A 28 gauge is a delight to shoot. It’s light, trim, easy to carry. Twenty-eights come in two kinds: “true” 28s built on scaled-down receivers, and 20-gauge receivers with 28-gauge barrels attached.

It’s easy to dismiss the 28 gauge on a 20-gauge receiver as the product of same kind of lazy, cost-saving gun-making that gives us 16 gauges that are nothing more than 16-gauge barrels stuck onto 12-gauge guns. In the case of the 16, all you get is a gun that weighs as much as a 12 gauge and handles like one, but deprives you of the 12’s wide choice of ammunition, which usually costs less than 16-gauge shells. Sixteens like that are to be shunned, but I digress.

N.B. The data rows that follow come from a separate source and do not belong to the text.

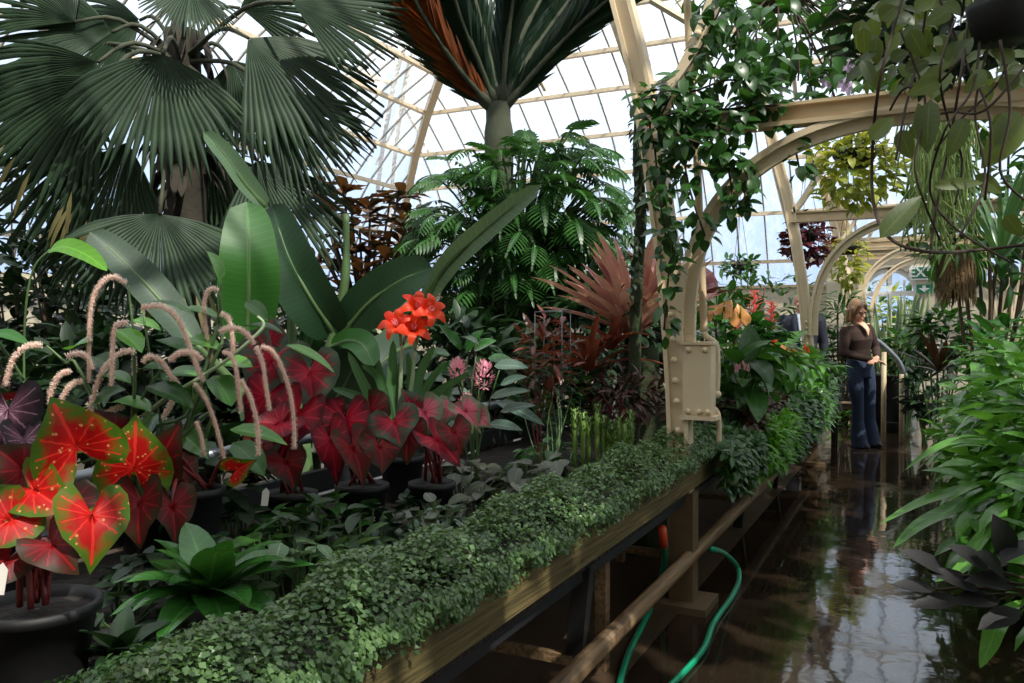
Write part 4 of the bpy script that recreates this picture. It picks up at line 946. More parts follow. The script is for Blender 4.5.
# fern-like tufts
def fern(label, base, n, L, mat, seed, elev=(.2, 1.2), droop=1.2, tilt=None, group=None, name='fern', lp=.16):
    R = random.Random(seed); base = V(base); t = thing(name, label, 'fern', base, group)
    for i in range(n):
        a = i * 2.399; e = elev[0] + (elev[1] - elev[0]) * R.random(); d = V((math.cos(a) * math.cos(e), math.sin(a) * math.cos(e), math.sin(e)))
        if tilt: d = unit(d + V(tilt))
        sd = perp(d); b = MB(); c = V(base); pts = [V(c)]; LL = L * rnd(R, .75, 1.1); m_ = 14
        for k in range(m_):
            d = Quaternion(sd, -droop / m_) @ d; c = c + d * (LL / m_); pts.append(V(c)); tt = (k + 1) / m_
            nn = sd.cross(d); l = LL * lp * math.sin(PI * min(.98, tt * .85 + .12))
            for s_ in (-1, 1): b.leaf(c, unit(sd * s_ + d * .35), nn, l, LL * .05, STRAP, 2, .3, .1)
        b.tube(pts, .0025, 4, False); b.build('frond', M[mat], t)
    return t
fern('light feathery fern next to the lime spikes', bp(556, 412, .9) + UP * .12, 16, .24, 'pilea', 31)
fern('small feathery fern beside the bronze mound', bp(568, 392, .98) + UP * .2, 14, .22, 'green', 32)
# lime spikes
for sx, pl, lab, sd_ in ((0, [(575, 424, 30), (583, 424, 22), (597, 422, 36), (589, 428, 20), (603, 428, 24)], 'group of upright lime green spikes behind the creeper', 1), (1, [(612, 436, 28), (619, 434, 34), (625, 436, 28), (631, 432, 40), (615, 440, 20), (608, 438, 18)], 'upright lime green spikes standing closest to the near column', 2)):
    R = random.Random(sd_); c = D(pl[2][0], pl[2][1], 4.05); t = thing('spike_moss', lab, 'spike plant', V((c.x, c.y, .575)))
    for px, py, h in pl:
        p = D(px, py + h / 2, 4.05 + rnd(R, -.08, .08)); b = MB(); H = h * 4.05 / F; b.tube([V((p.x, p.y, .58)), p, p + UP * H * .6, p + UP * H], [.006, .013, .015, .006], 6)
        for q in range(90):
            z = R.random() ** .8; a = q * 2.399; o = V((math.cos(a), math.sin(a), 0)); b.leaf(p + UP * H * z + o * .010, unit(o + UP * .9), o, .022, .008, LANCE, 2, .2)
        b.build('spike', M['spike'], t)
bush('copperleaf', 'dark bronze-red narrow-leaved plant at the foot of the near column', 'foliage plant', D(625, 440, 4.5) * 1, D(625, 397, 4.5), (.27, .2, .17), 330, .085, .022, 'bronze', 61, LANCE, stem='stemr', ns=8, sr=.005)
bush('copperleaf', 'small copper and green seedling beside the wire frame', 'foliage plant', bp(540, 405, .95), D(545, 355, 4.5), (.19, .15, .26), 110, .10, .03, 'brom2', 62, LANCE, stem='stemr', ns=6, sr=.004)
bush('foliage_plant', 'fine leafy plant between the wire frame and the bromeliads', 'foliage plant', bp(550, 430, .9), D(548, 395, 4.6), (.26, .2, .2), 260, .06, .03, 'green', 63, OVATE, ns=8, sr=.004)
t = thing('wire_frame', 'thin wire display frame standing among the seedlings', 'wire stand', bp(548, 420, .9))
b = MB(); W_ = [D(535, 312, 4.4), D(562, 310, 4.4), D(562, 408, 4.4), D(535, 408, 4.4)]
for a, c in ((0, 1), (1, 2), (3, 0)): b.tube([W_[a], W_[c]], .0025, 6)
for a, c in ((0, 1), (1, 2), (3, 0)): b.tube([W_[a] + V((0, .12, 0)), W_[c] + V((0, .12, 0))], .0025, 6)
for a in (0, 1): b.tube([W_[a], W_[a] + V((0, .12, 0))], .004, 6)
b.build('wires', M['steel'], t)
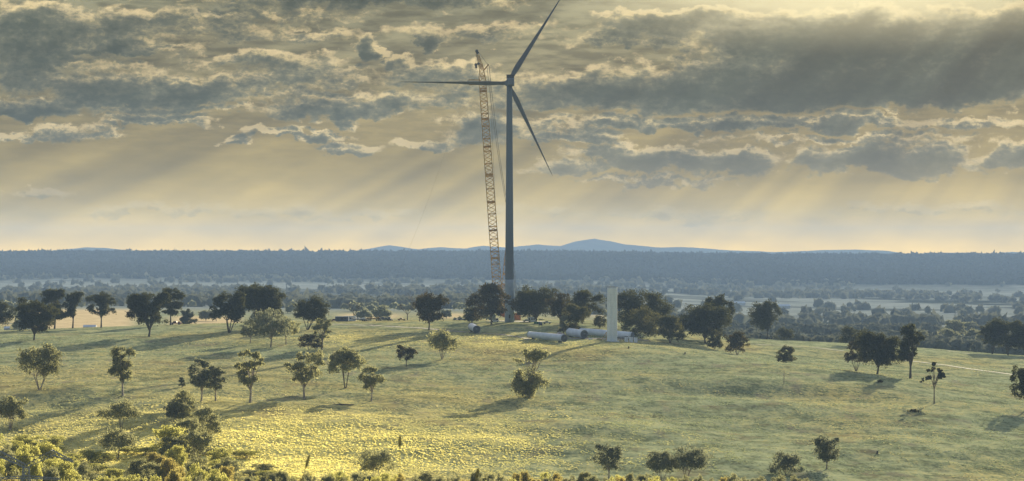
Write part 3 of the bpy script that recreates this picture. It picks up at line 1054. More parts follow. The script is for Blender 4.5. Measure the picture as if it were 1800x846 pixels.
for i, (x, rb, rt, w, style, leaf, label, d) in enumerate(TREES):
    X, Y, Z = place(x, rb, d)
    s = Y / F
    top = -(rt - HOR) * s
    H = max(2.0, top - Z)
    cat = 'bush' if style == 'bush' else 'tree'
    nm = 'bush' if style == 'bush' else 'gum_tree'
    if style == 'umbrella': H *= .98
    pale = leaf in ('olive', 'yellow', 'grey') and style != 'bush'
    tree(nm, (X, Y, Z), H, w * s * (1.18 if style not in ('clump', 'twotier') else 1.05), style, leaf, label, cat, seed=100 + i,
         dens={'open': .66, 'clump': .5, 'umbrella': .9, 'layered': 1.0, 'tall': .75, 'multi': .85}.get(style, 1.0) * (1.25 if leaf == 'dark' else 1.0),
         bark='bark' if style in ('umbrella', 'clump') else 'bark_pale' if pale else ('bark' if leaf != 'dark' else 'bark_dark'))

X, Y, Z = place(622, 562, 1830)
dead_tree((X, Y, Z), 13.0, 'bare dead tree with crooked branches behind the parked site equipment', 5, .75, bark='bark_dark')
X, Y, Z = place(716, 562, 1780)
dead_tree((X, Y, Z), 12.0, 'bare branching tree left of the brownish vase-shaped gum', 9, .7, bark='bark_dark')
X, Y, Z = place(738, 572, 1740)
dead_tree((X, Y, Z), 20.0, 'tall leafless tree whose twigs rise behind the vase-shaped gum', 12, .45, bark='bark', r=.016)
X, Y, Z = place(1378, 676)
sp = MB(); sp.tube([(0, 0, -.5), (0, 0, 3), (.1, 0, 6.2)], [.20, .16, .08], 5)
for k, (dx, z) in enumerate(((.7, 3.2), (-.6, 3.9), (.5, 4.7), (-.4, 5.3))):
    sp.tube([(0, 0, z), (dx, .1, z + .7)], [.09, .04], 4)
o = sp.build('dead_sapling', M['bark_pale']); o.location = (X, Y, Z); tag(o, 'thin bare grey sapling standing alone on the right part of the hill', 'dead tree')


# ---- thicket trees along the gully: six kinds built once, then copied with their parts
def copy_tree(root, loc, rz, sc):
    r = root.copy(); scene.collection.objects.link(r)
    r.location = loc; r.rotation_euler = (0, 0, rz); r.scale = sc
    for ch in root.children:
        c = ch.copy(); scene.collection.objects.link(c); c.parent = r
    return r


TH_LABEL = 'sunlit yellow-green gum crowded among its like in the lower left thicket'
TH_GROUP = 'gums crowded in the lower left thicket'
proto = []
for k, (st, lf) in enumerate((('bush', 'yellow'), ('multi', 'yellow'), ('bush', 'olive'), ('round', 'yellow'), ('bush', 'orange'), ('multi', 'olive'))):
    proto.append((st, lf, tree('gum_tree', (0, 0, -60), 11.0, 11.5, st, lf, TH_LABEL, 'tree', TH_GROUP, seed=900 + k, dens=2.8, lsize=.20, bark='bark_pale')))
used = [False] * len(proto)
KINDS6 = ('bushy yellow-green', 'airy yellow-green', 'bushy olive', 'round yellow-green', 'orange-tipped', 'airy olive')


def put_proto(k, x, d, top_row, w, label, group, name=None):
    X, Y = (x - 900) / F * d, d
    Z = h1(X, Y)
    H = -(top_row - HOR) / F * d - Z
    if H < 2.5: H = 2.5
    Wm = w * d / F
    sc = (Wm / 11.5, Wm / 11.5, H / 11.0)
    rz = random.random() * 6.28
    root = proto[k][2]
    if not used[k]:
        root.location = (X, Y, Z); root.rotation_euler = (0, 0, rz); root.scale = sc
        used[k] = True; r = root
    else:
        r = copy_tree(root, (X, Y, Z), rz, sc)
    r['label'] = label; r['group'] = group
    return r


random.seed(7)
OUT_X = [-40, 0, 30, 60, 100, 125, 150, 175, 200, 235, 262, 290, 340, 370, 400, 440, 480, 520, 560]
OUT_Y = [765, 760, 768, 757, 772, 800, 790, 796, 806, 800, 784, 768, 778, 786, 786, 808, 820, 832, 838]
for layer, (dy, d0, d1, cnt) in enumerate(((0, 920, 985, 17), (16, 850, 915, 18), (34, 790, 845, 18), (52, 740, 790, 17), (70, 700, 740, 16))):
    for i in range(cnt):
        x = -30 + (i + .5 + .6 * (random.random() - .5)) * 580 / cnt
        if layer == 0 and x > 470: continue
        top = float(np.interp(x, OUT_X, OUT_Y)) + dy + random.uniform(-5, 7)
        w = random.uniform(44, 68)
        kk = random.choice((0, 0, 1, 1, 2, 3, 5) if layer < 1 else (0, 0, 1, 2, 3, 1, 5, 4, 2))
        if layer >= 2 and x > 420: top = max(top, 832 + random.uniform(-4, 8)); w *= .7
        where = ('around the power pylon top' if x < 70 else 'just right of the power pylon' if x < 150 else 'under the umbrella-shaped gums' if x < 260
                 else 'at the foot of the tree column' if x < 400 else 'at its right end')
        put_proto(kk, x, random.uniform(d0, d1), top, w, '%s gum in %s thicket row, %s' % (KINDS6[kk], ('rear', 'second', 'middle', 'fourth', 'nearest')[layer], where), TH_GROUP)
ST_LABEL = 'low leafy gum top in the scrub strip along the bottom edge'
ST_GROUP = 'gum tops in the scrub strip along the bottom edge'
for layer, (r0, d, cnt) in enumerate(((831, 830, 34), (838, 790, 32))):
    for i in range(cnt):
        x = 440 + (i + random.random() * .8) * 860 / cnt
        top = r0 + random.uniform(-6, 5) + (3 if x > 1150 else 0)
        kk = random.choice((0, 2, 4, 5, 2))
        where = ('by the leaning seed head' if x < 560 else 'left of the lone rounded airy gum' if x < 630 else 'under the lone rounded airy gum' if x < 710
                 else 'right of the lone rounded airy gum' if x < 800 else 'by the short seed head' if x < 900 else 'left of the upright grey-green gum' if x < 1030
                 else 'under the upright grey-green gum' if x < 1110 else 'under the wide grey thicket' if x < 1220 else 'right of the wide grey thicket')
        put_proto(kk, x, d + random.uniform(-18, 18), top, random.uniform(26, 44), '%s gum top, %s of bottom scrub, %s' % (KINDS6[kk], ('back', 'front')[layer], where), ST_GROUP)
for x, top, w in ((1310, 836, 34), (1335, 834, 36), (1370, 832, 40), (1398, 833, 36), (1420, 838, 32), (1252, 838, 30), (1802, 838, 30)):
    put_proto(2, x, 850, top, w, {1310: 'low olive scrub top left of the spiky grey shrub, first of two', 1335: 'low olive scrub top touching the spiky grey shrub on its left',
                                  1370: 'olive scrub top right under the spiky grey shrub', 1398: 'olive scrub top at the right foot of the spiky grey shrub',
                                  1420: 'olive scrub top between the spiky shrub and the small vase-shaped gum', 1252: 'olive scrub top at the right foot of the wide grey thicket',
                                  1802: 'lone olive scrub top in the bottom right corner'}[x], ST_GROUP)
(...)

Put 28-gauge barrels on a 20-gauge receiver, and it’s a different story. Yes, you still pay more for ammunition—unless you’re smart enough to reload—but now you’ve got a gun that’s substantial enough to swing smoothly, and you can run soft-kicking ¾-ounce loads through it. Twenty-eights on 20-gauge frames are great for targets, doves, and recoil-sensitive shooters. The extreme example of this is the Remington 1100 Sporting, which weighs as much as some 12s and it is practically recoilless when you add up the reductions from its weight, its gas system, and the light loads it shoots.

The true 28 is a wand. The good ones are anyway. A 28-gauge receiver is about .20-inch shallower through the breech than a comparable 20 gauge. That’s a lot less steel, and therefore less weight. A lot of 28 gauges tip the scales at less than 6 pounds. Guns that light can become difficult to shoot because they lack the weight to keep swinging. “Whippy” is the jargon term, although I’ve never liked it, since a whip, once you get it started, does keep going. “Flighty” seems more apt to me, since light guns won’t settle down.

The best cure for whippy-flightiness is longer barrels. Extra weight out front makes a light gun easier to shoot. My old Ruger Red Label had 28-inch barrels; which was good. My new Rizzini BR110 has 30-inch barrels, which is even better. A gun like one of those two—light enough to carry forever, disciplined enough to shoot well—may be what really gives the 28 gauge its magic.